Art was retired from the Air Force and living quite nicely on that pension. He worked at Funland and proudly wore the red coat with the bold white writing to earn a little drinking money. He spent his time between the bar in a restaurant up the mall in the afternoon a short skip past the elevators, where my mother was manager (You didn’t think I could get such a prestigious job without knowing someone, did you?) and a couple restaurant lounges on and about 6th Street, downtown Pittsburgh in the evening.

My good friend Bill was bartender at Art’s afternoon mall abode. He knew and put up with Art long before I came and long after I left the extreme joy of Funland.

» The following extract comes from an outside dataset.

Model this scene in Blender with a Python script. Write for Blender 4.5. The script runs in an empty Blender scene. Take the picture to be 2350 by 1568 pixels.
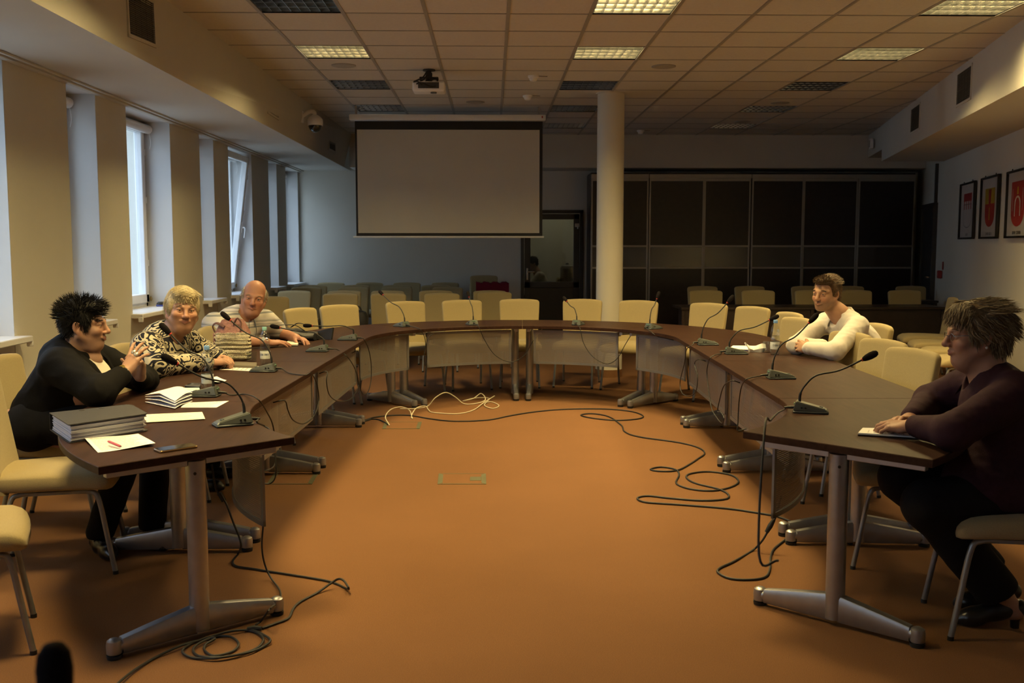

Art walks in to the bar after a tough shift down at the joint. The blinking lights, ringing bells and harsh buzzers could get to you after a while. He sits at the first stool, which was his place at the bar, upset he would be if some other mortal dared to challenge his ascendancy, and made a sound roughly like a steam locomotive that had hitherto been Phil’s grandfather’s trademark.
“What,” says Bill?
“Those damn kids!” says Art.
“Yes,” said Bill?
“They think its all fun and games down there!”

I have never been able to put it better myself. You’ve really got to admire the single minded misery that such thinking recommends. What is it that the bumper sticker says? ‘I only want to live long enough to make my children miserable.’ Well, it’s something like that anyway. God, old age is gonna be such fun.